一般的に裁判において一、二審ともに片方が完全勝訴している場合、憲法違反や判例からの著しい逸脱等がない限り、最高裁では弁論すら開かれないのが実情です。「令和4年 司法統計年報」によると、2022年の上告受理事件総数2308件(民事)のうち認められた(=判決として破棄)のは16件とわずか0.7%。この数字からも原告側は「敗北必至」の状態です。そのようなことは卑しくも法曹資格を持つ人間であれば常識中の常識です。
一方で、訴訟の長期化が一因となり、SAKISIRUは既に事業休止に追い込まれ、原告側にとっては当該記事どころか媒体ごと消え去り、実質的に過剰な「利益」を得ている状態です。
にもかかわらず、原告側が大逆転勝訴の見込みが極めて乏しい中で上告を強行するのはなぜなのでしょうか。仮に原告本人が当方を「袈裟まで憎し」の余り感情的になったとしても、最高裁で訴えが認められずに“恥の上塗り”になる可能性が濃厚だけに、良識のある弁護士であれば、上告受理の申し立ては諌めるはずです。
貴殿たちはそこまでして弁護士費用を荒稼ぎしたいのか?
あるいは逆に手弁当で引き受けてでも
「政治運動」として共同親権問題に熱心だった媒体やライターを社会的に誅殺したいのか?
真意は不明ながら、裁判での勝敗を度外視したとも言える今回の上告。
原告側弁護団の対応は、弊社に不必要な弁護士費用や時間の浪費、心理的負担を強いる「濫訴」であり、法曹人としての倫理観の欠如があらわになったと言えます。

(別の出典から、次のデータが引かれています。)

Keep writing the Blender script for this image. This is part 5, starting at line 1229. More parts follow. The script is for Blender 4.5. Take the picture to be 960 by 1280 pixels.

不幸中の幸いで、訴訟費用については休止前のSAKISIRUを支持する皆さまからのカンパのおかげでなんとか乗り切って参りましたが、以下の通り、二審までの訴訟費用は約237万円で、仮に全面敗訴していた場合の賠償金330万円の7割以上をすでに負担している状態です。もはや相手側弁護団を逆に相手取り、この損害賠償を請求して別裁判を起こしたい衝動にも駆られ始めています。
これでも弊社側の代理人弁護士の先生が旧弁護士報酬基準に基づき、割安に引き受けてくださったことで乗り切れましたが、不毛な裁判闘争に区切りをつけられず、弊社として新たな歩みもままなりません。
また、そのようなことは、原告本人にとっても同じことではないのでしょうか?
今回の上告を諌めなかった原告側弁護団は何をしたいのでしょうか?
すでに民法は改正され、貴殿たちが猛反対した共同親権導入にわが国は道を拓きました。
法曹資格という学識能力の高さがあっても、「恥」や「損切り」という言葉を知らない人間がこの世の中にはいるのだと心の底から軽蔑しております。
最高裁で決着、上等じゃないですか。